Women-owned businesses thriving


New information provided in the State of Women-Owned Businesses Report showed Mississippi ranked sixth in the nation in terms of growth in the number of women business owners since 1997.

The number of women-owned businesses in the state is estimated to be 68,000 in 2013, a 77.4 percent increase since 1997. Those firms account for 6.1 percent of Mississippi’s workforce and contribute more than $9.3 billion to the state economy.

Julia Crawford opened Wet Paint, a paint-your-own craft business in the Barnes Crossing Plaza in Tupelo, when she was just 24 years old.

“I have always wanted to own my own business. …I didn’t know it would be at such a young age.” she said.

Crawford said she depended on private investment and the support of her family to get the business off the ground. She has been open for about 18 months and said she sees about 100 customers per week.

“I think a lot of people don’t see women as having the same business brain that men do,” she said.

But Crawford grew up in a family-owned business and often goes to her family for advice.

“If I have an accounting question, I go to my sister. For business questions, I go to my mom and for operations questions, I ask my dad,” she said.

Experienced business owners agree that having a close support network is critical.

Lisa Hawkins has owned Room to Room furniture on Coley Road in Tupelo for 10 years and previously owned the Velveteen Rabbit, another successful retail outlet that specialized in children’s clothing.

Hawkins said many of the obstacles women perceive are in their minds. Although she still struggles with self-doubt from time to time, “I grew up always believing that I could do anything,” she said.

Hawkins was recently chosen to serve on the Memphis board of directors for the St. Louis Federal Reserve Bank, a testament to her leadership skills.

She has a master’s degree in nursing, and she said education is important to give women confidence and credibility in the business world.

Finding a mentor and taking advantage of community resources can give aspiring entrepreneurs an advantage, she added.

In addition to her involvement in several nonprofit groups, Hawkins has been involved with New Expectations for Women in Mississippi, or NEWMS, an organization aimed at helping empower women to improve their quality of life.

Hawkins said women need to support one another in their business efforts, and that joining networking groups is a great way to find a support system.

According to the NEWMS website, women in Mississippi are 50 percent more likely to live in poverty than men in the state. The organization sponsors workshops, lectures and other educational programs specifically geared toward women.

Martha Swindle is active with NEWMS and said the leadership class the organization offers is “not like any other leadership class you’ve ever taken.” She said many women have taken the the class taught by local business leader Rubye Del Harden.

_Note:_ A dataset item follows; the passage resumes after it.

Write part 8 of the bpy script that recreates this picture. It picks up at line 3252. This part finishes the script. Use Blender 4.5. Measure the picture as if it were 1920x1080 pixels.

“One woman has taken it seven times,” Swindle said.

The Renasant Center for IDEAs business incubator also has been a jumping point for Tupelo and Lee County entrepreneurs and business owners.

Catonyia Steen went to the Renasant Center soon after she decided to open a clothing store.

She spent more than a year taking classes at the Renasant Center and worked with the staff to create a formalized business plan she used to secure bank financing.

Steen opened Fashionista in the West Main Shopping Center just over a year ago.

The Pontotoc native said her father was a business owner and she grew up working in the family owned businesses. “I guess it just came in my blood,” she said, “I wanted to do the same thing.”

In addition to growth among women-owned businesses, the annual Women-Owned Businesses Report showed growth particularly among minority-owned businesses.

Steen, who is black, said she faced more obstacles entering into business as a woman than as a minority. She said some people she has encountered think women are more easily manipulated than their male counterparts.

“They think they can easily persuade you to do different things” rather than sticking to your plan, she said.

Steen added that staying focused is important, as is learning as much as much as possible and being passionate about your dream.